In the coming year, that CIA-run drone war, according to leaked reports,
may be expanded from the tribal areas into Pakistan's more heavily populated Baluchistan province where some of the Taliban leadership is supposedly holed up. In addition, so reports in British papers claim, the U.S. is seriously considering a soft coup-in-place against Afghan President Hamid Karzai. Disillusioned with the widespread corruption in, and inefficiency of, his government, the U.S. would create a new "chief executive" or prime ministerial post not in the Afghan constitution -- and then install some reputedly less corrupt (and perhaps more malleable) figure. Karzai would supposedly be turned into a figurehead "father of the nation." Envoy Holbrooke has officially denied that Washington is planning any such thing, while a spokesman for Karzai denounced the idea (both, of course, just feeding the flames of the Afghan rumor mill).

What this all adds up to is an ambitious doubling down on just about every bet already made by Washington in these last years -- from the counterinsurgency war against the Taliban and the counter-terrorism war against al-Qaeda to the financial love/
hate relationship with the Pakistani military and its intelligence services underway since at least the Nixon years of the early 1970s. (Many of the flattering things now being said by U.S. officials about Pakistani Chief of the Army Staff General Ashfaq Pervez Kayani, for instance, were also said about the now fallen autocrat Pervez Musharraf when he held the same position.)

Despite that mention of the need for an exit strategy and a presidential assurance that both the Afghan and Pakistani governments will be held to Iraqi-style "benchmarks" of accountability in the period to come, Obama's is clearly a jump-in-with-both-feet strategy and, not surprisingly, is sure to involve a massive infusion of new funds. Unlike with A.I.G., where the financial inputs of the U.S. government are at least announced, we don't even have a ballpark figure for how much is actually involved right now, but it's bound to be staggering. Just supporting those 17,000 new American troops already ordered into Afghanistan, many destined to be dispatched to still-to-be-built bases and outposts in the embattled southern and eastern parts of the country for which all materials must be trucked in, will certainly cost billions.

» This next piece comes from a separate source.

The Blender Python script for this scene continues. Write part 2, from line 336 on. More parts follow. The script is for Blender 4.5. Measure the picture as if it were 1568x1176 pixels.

As Obama's economic team overseeing the various financial bailouts is made up of figures long cozy with Wall Street, so his foreign policy team is made up of figures deeply entrenched in Washington's national security state -- former Clintonistas (including the penultimate Clinton herself), military figures like National Security Adviser General James Jones, and that refugee from the H.W. Bush era, Defense Secretary Robert Gates. They are classic custodians of empire. Like the economic team, they represent the ancien régime.

The foreign policy team is no more likely to exhibit genuinely outside-the-box thinking than the team of Tim Geithner and Larry Summers has been. Their clear and desperate urge is to operate in the known zone, the one in which the U.S. is always imagined to be part of the solution to any problem on the planet, never part of the problem itself.

In foreign policy (as in economic policy), it took the Bush team less than eight years to steer the ship of state into the shallows where it ran disastrously aground. And yet, in response, after months of "strategic review," this team of inside-the-Beltway realists has come up with a combination of Af-Pak War moves that are almost blindingly expectable. Whether as custodians of the imperial economy or the imperial frontier, Obama's people are lashed to the past, to Wall Street and the national security state. They are ill-prepared to take the necessary full measure of our world.